Canada, AfDB Fund approves $36.3m for climate adaptation
The Canada–African Development Bank Climate Fund (CACF), established to support gender-affirmative climate change projects in Africa, has granted approval for $36.3 million in concessional loans to two private sector operations aimed at advancing climate adaptation on the continent.
Of this amount, $18.3 million has been earmarked for the rehabilitation and expansion of the Port Autonome de Cotonou in Benin. The funding will support the implementation of climate-proofing measures and best practices in port operations to address the risks associated with climate change, including temperature and sea level rises, and droughts. Importantly, the project is expected to generate employment opportunities for women. Notably, this concessional loan from CACF supplements a EUR 55 million loan from the African Development Bank, approved in July 2023.

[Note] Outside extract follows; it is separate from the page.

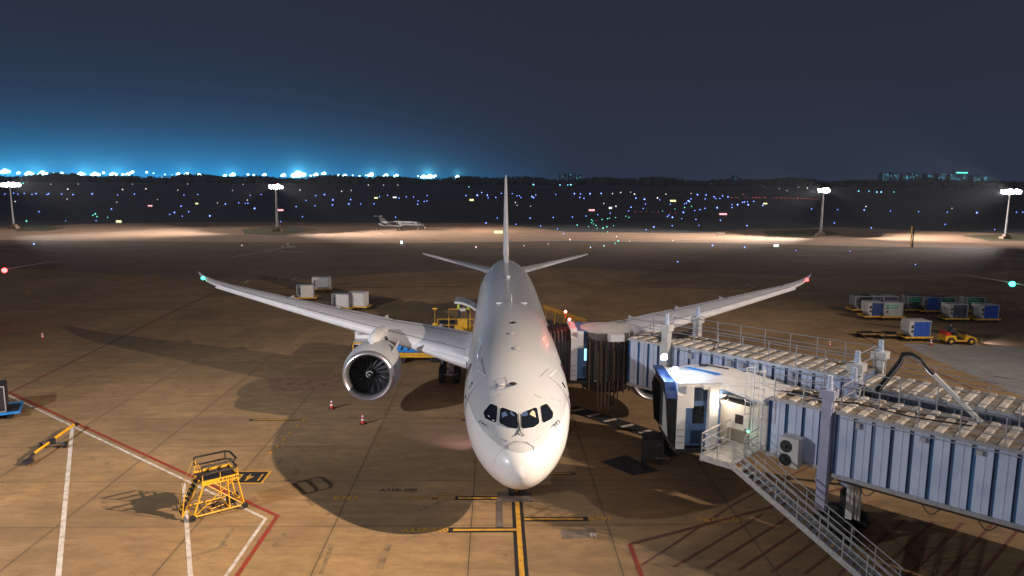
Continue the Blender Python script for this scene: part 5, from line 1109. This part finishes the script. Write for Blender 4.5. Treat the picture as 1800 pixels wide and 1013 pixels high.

The remaining $18 million will be allocated to support the construction of three seawater desalination plants under the Green Investment Program of the OCP Group in Morocco. The project aims to produce and distribute 105 million cubic meters of potable water, benefiting around 1.5 million people in the cities and surrounding areas of Safi and El Jadida, situated on the Atlantic coast of Morocco.
Key Takeaways
Between 2019 and 2020, Africa received an annual average of $29.5 billion in climate finance, with $11.4 billion (39 percent) allocated to adaptation investments. Looking ahead, the continent's adaptation finance needs for 2020-2030 are estimated at nearly $580 billion, creating a potential gap of $453 billion if funding doesn't significantly increase. The primary sources of adaptation finance are multilateral development institutions, African governments, and bilateral agencies. The private sector contributes a small fraction, with almost 90% of this coming from institutional investors such as foundations, insurance companies, asset management firms, pension funds, and endowments. More than half of the adaptation finance to Africa comes in the form of loans. To boost adaptation financing, it's crucial to view it not as a sunk cost to mitigate disaster impacts but as an investment in enhancing the resilience of communities and nations. Mainstreaming adaptation into economic sectors and selecting investments with high economic benefit-to-cost ratios can be key strategies.